County of Wetaskiwin denies request to cut $1,000 fee

After nine months of wrangling, property owner faces $1,000 fee

The County of Wetaskiwin has denied a request to reduce a fee from $1,000 to $100 after saying the applicant had plenty of time to follow the rules.

The request came from property owners James Borthwick & Mrs. Annette Borthwick.

Assistant CAO Jeff Chipley presented the report to councilors. In his memo he stated, “During an inspection by the Assessment Department in 2018, in was noted that on the NE 22- 47-24-W4M, a second story addition had been constructed to the dwelling located on the property without obtaining the required Development Permit.

“Upon discovery of the development, the Assessment Department notified the Planning and Economic Development Department, which in turn requested the services of the Protective Services Department, who assists in the enforcement of the Land Use Bylaw.

“Administration sent a Notice to the property owners as listed on title, Mr. James Borthwick & Mrs. Annette Borthwick. Within the Notice, the property owners were requested to submit a completed Development Permit Application by January 4, 2019 for the second story addition constructed to the dwelling on the property or a Warning Letter would be issued, leading to the requisite fee becoming $500 in accordance with the Fees and Charges Bylaw.”

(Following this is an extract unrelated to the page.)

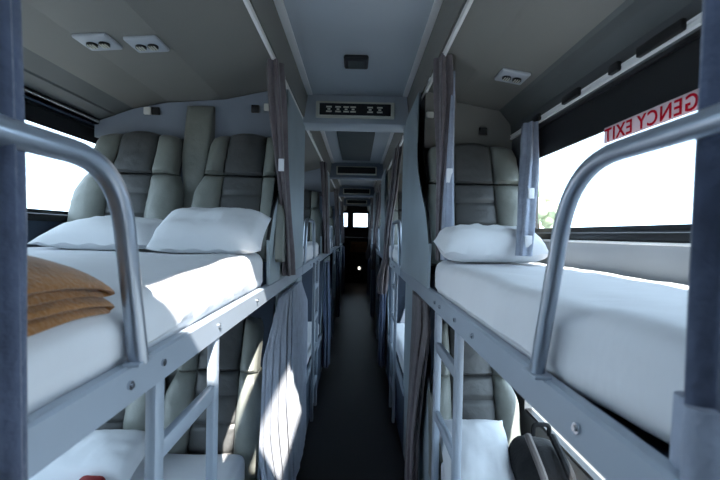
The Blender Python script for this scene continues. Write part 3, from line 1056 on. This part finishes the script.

Chipley stated for the next month or so the county worked with Borthwick to try to get the permit completed, with no luck. “Throughout January of 2019, Administration worked closely with Mr. Borthwick in regard to the submission of a Development Permit Application for the second story addition, which was due on January 4, 2019,” stated Chipley in his report.

“Mr. Borthwick submitted the Development Permit Application without payment on January 22, 2019, which was more than two (2) weeks later than requested in the Notice. Furthermore, Administration showed additional leniency by allowing Mr. Borthwick to provide payment at the regular rate of one hundred dollars ($100), as a Warning Letter had not been sent although Mr. Borthwick did not meet the deadline established in the Notice, to which Mr. Borthwick did provide payment on January 31, 2019, almost a month overdue.

“During review of the Development Permit Application submitted by Mr. Borthwick, Administration noted that full information was not provided by Mr. Borthwick in regard to the Application, meaning that the Application was currently deemed incomplete in accordance with the Municipal Government Act (MGA).

“To remedy the incompleteness of the Development Permit Application, Administration contacted Mr. Borthwick by email on January 31, 2019, by voicemail on February 13, 2019, and finally, by mail on February 20, 2019 advising of the incompleteness 2 of the Application and to have it remedied by March 12, 2019. No action was taken by Mr. Borthwick to get the application completed.”

Chipley stated over nine months in total more delays were encountered with this issue, where a stop order was issued and the fee of $1,000 applied to the unpermitted development. He stated that Borthwick sent a letter to council requesting the fee be dropped back to $100.

“The application never was fully complete,” said Chipley.

Councilor Ken Adair saw no reason to reduce the fee. “He’s had lots of opportunity,” said Adair.

Councilors unanimously denied Borthwick’s request.